— Direction —
Set all the material down again unchanged, without the pictures.

— Data excerpt —

□ □ □ □ □ □ □

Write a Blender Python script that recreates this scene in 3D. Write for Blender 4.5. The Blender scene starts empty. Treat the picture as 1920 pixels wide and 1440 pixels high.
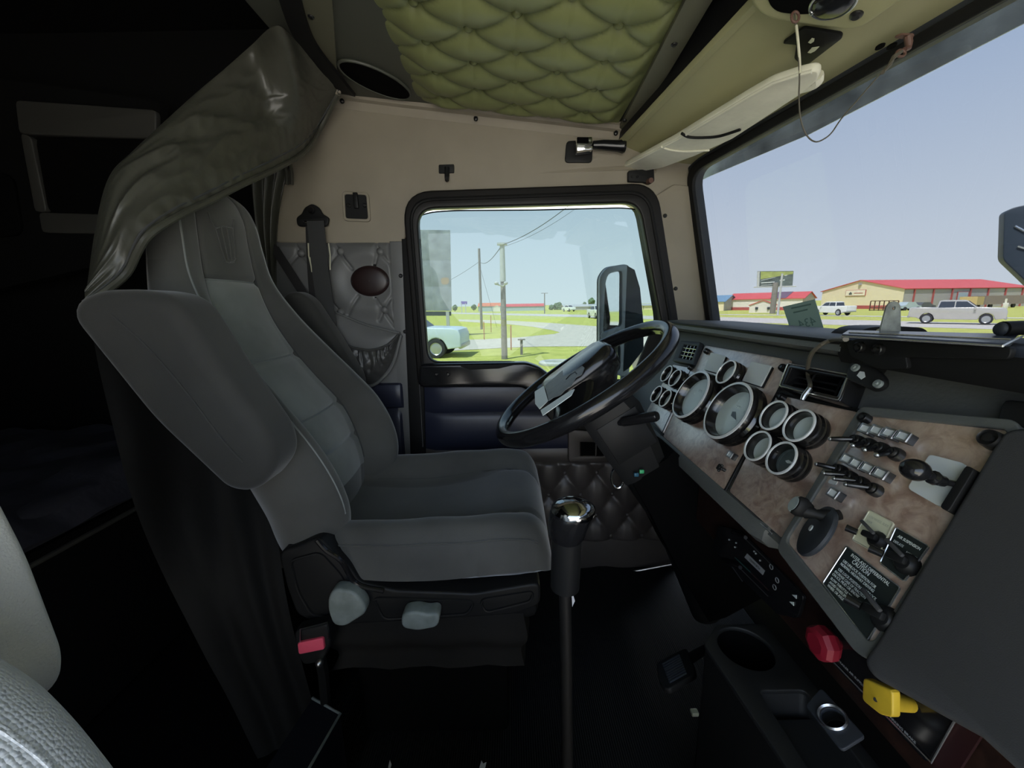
import bpy, bmesh, math, random
from mathutils import Vector, Matrix, noise
random.seed(7)
S = bpy.context.scene
COL = S.collection
V = Vector
R = math.radians

# ---------------------------------------------------------------- camera
FPX, PITCH, ROLL, CAMZ = 740.0, R(11.4), R(1.0), 1.05
CAM = V((0, 0, CAMZ))
FW = V((0, math.cos(PITCH), -math.sin(PITCH)))
U0 = V((0, math.sin(PITCH), math.cos(PITCH)))
RT = V((1, 0, 0)) * math.cos(ROLL) - U0 * math.sin(ROLL)
UP = V((1, 0, 0)) * math.sin(ROLL) + U0 * math.cos(ROLL)
cd = bpy.data.cameras.new('camera')
cd.sensor_width = 36.0
cd.lens = FPX / 1920 * 36.0
cd.clip_start = 0.02
cd.clip_end = 2000
camo = bpy.data.objects.new('camera', cd)
COL.objects.link(camo)
camo.matrix_world = Matrix(((RT.x, UP.x, -FW.x, 0), (RT.y, UP.y, -FW.y, 0), (RT.z, UP.z, -FW.z, CAMZ), (0, 0, 0, 1)))
S.camera = camo

# ---------------------------------------------------------------- sky, sun, exposure
S.view_settings.view_transform = 'Standard'
S.view_settings.look = 'None'
S.view_settings.gamma = 1.0
S.view_settings.exposure = 2.35
S.view_settings.use_curve_mapping = False
W = bpy.data.worlds.new('sky')
S.world = W
W.use_nodes = True
nt = W.node_tree
nt.nodes.clear()
tc = nt.nodes.new('ShaderNodeTexCoord')
sx = nt.nodes.new('ShaderNodeSeparateXYZ')
rp = nt.nodes.new('ShaderNodeValToRGB')
bg = nt.nodes.new('ShaderNodeBackground')
ow = nt.nodes.new('ShaderNodeOutputWorld')
nt.links.new(tc.outputs['Generated'], sx.inputs[0])
nt.links.new(sx.outputs['Z'], rp.inputs[0])
nt.links.new(rp.outputs[0], bg.inputs[0])
nt.links.new(bg.outputs[0], ow.inputs[0])
cr = rp.color_ramp
cr.elements[0].position = 0.0
cr.elements[0].color = (0.84, 0.89, 0.93, 1)
cr.elements[1].position = 1.0
cr.elements[1].color = (0.24, 0.37, 0.62, 1)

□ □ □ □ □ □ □

— Complete answer —
Write a Blender Python script that recreates this scene in 3D. Write for Blender 4.5. The Blender scene starts empty. Treat the picture as 1920 pixels wide and 1440 pixels high.
import bpy, bmesh, math, random
from mathutils import Vector, Matrix, noise
random.seed(7)
S = bpy.context.scene
COL = S.collection
V = Vector
R = math.radians

# ---------------------------------------------------------------- camera
FPX, PITCH, ROLL, CAMZ = 740.0, R(11.4), R(1.0), 1.05
CAM = V((0, 0, CAMZ))
FW = V((0, math.cos(PITCH), -math.sin(PITCH)))
U0 = V((0, math.sin(PITCH), math.cos(PITCH)))
RT = V((1, 0, 0)) * math.cos(ROLL) - U0 * math.sin(ROLL)
UP = V((1, 0, 0)) * math.sin(ROLL) + U0 * math.cos(ROLL)
cd = bpy.data.cameras.new('camera')
cd.sensor_width = 36.0
cd.lens = FPX / 1920 * 36.0
cd.clip_start = 0.02
cd.clip_end = 2000
camo = bpy.data.objects.new('camera', cd)
COL.objects.link(camo)
camo.matrix_world = Matrix(((RT.x, UP.x, -FW.x, 0), (RT.y, UP.y, -FW.y, 0), (RT.z, UP.z, -FW.z, CAMZ), (0, 0, 0, 1)))
S.camera = camo

# ---------------------------------------------------------------- sky, sun, exposure
S.view_settings.view_transform = 'Standard'
S.view_settings.look = 'None'
S.view_settings.gamma = 1.0
S.view_settings.exposure = 2.35
S.view_settings.use_curve_mapping = False
W = bpy.data.worlds.new('sky')
S.world = W
W.use_nodes = True
nt = W.node_tree
nt.nodes.clear()
tc = nt.nodes.new('ShaderNodeTexCoord')
sx = nt.nodes.new('ShaderNodeSeparateXYZ')
rp = nt.nodes.new('ShaderNodeValToRGB')
bg = nt.nodes.new('ShaderNodeBackground')
ow = nt.nodes.new('ShaderNodeOutputWorld')
nt.links.new(tc.outputs['Generated'], sx.inputs[0])
nt.links.new(sx.outputs['Z'], rp.inputs[0])
nt.links.new(rp.outputs[0], bg.inputs[0])
nt.links.new(bg.outputs[0], ow.inputs[0])
cr = rp.color_ramp
cr.elements[0].position = 0.0
cr.elements[0].color = (0.84, 0.89, 0.93, 1)
cr.elements[1].position = 1.0
cr.elements[1].color = (0.24, 0.37, 0.62, 1)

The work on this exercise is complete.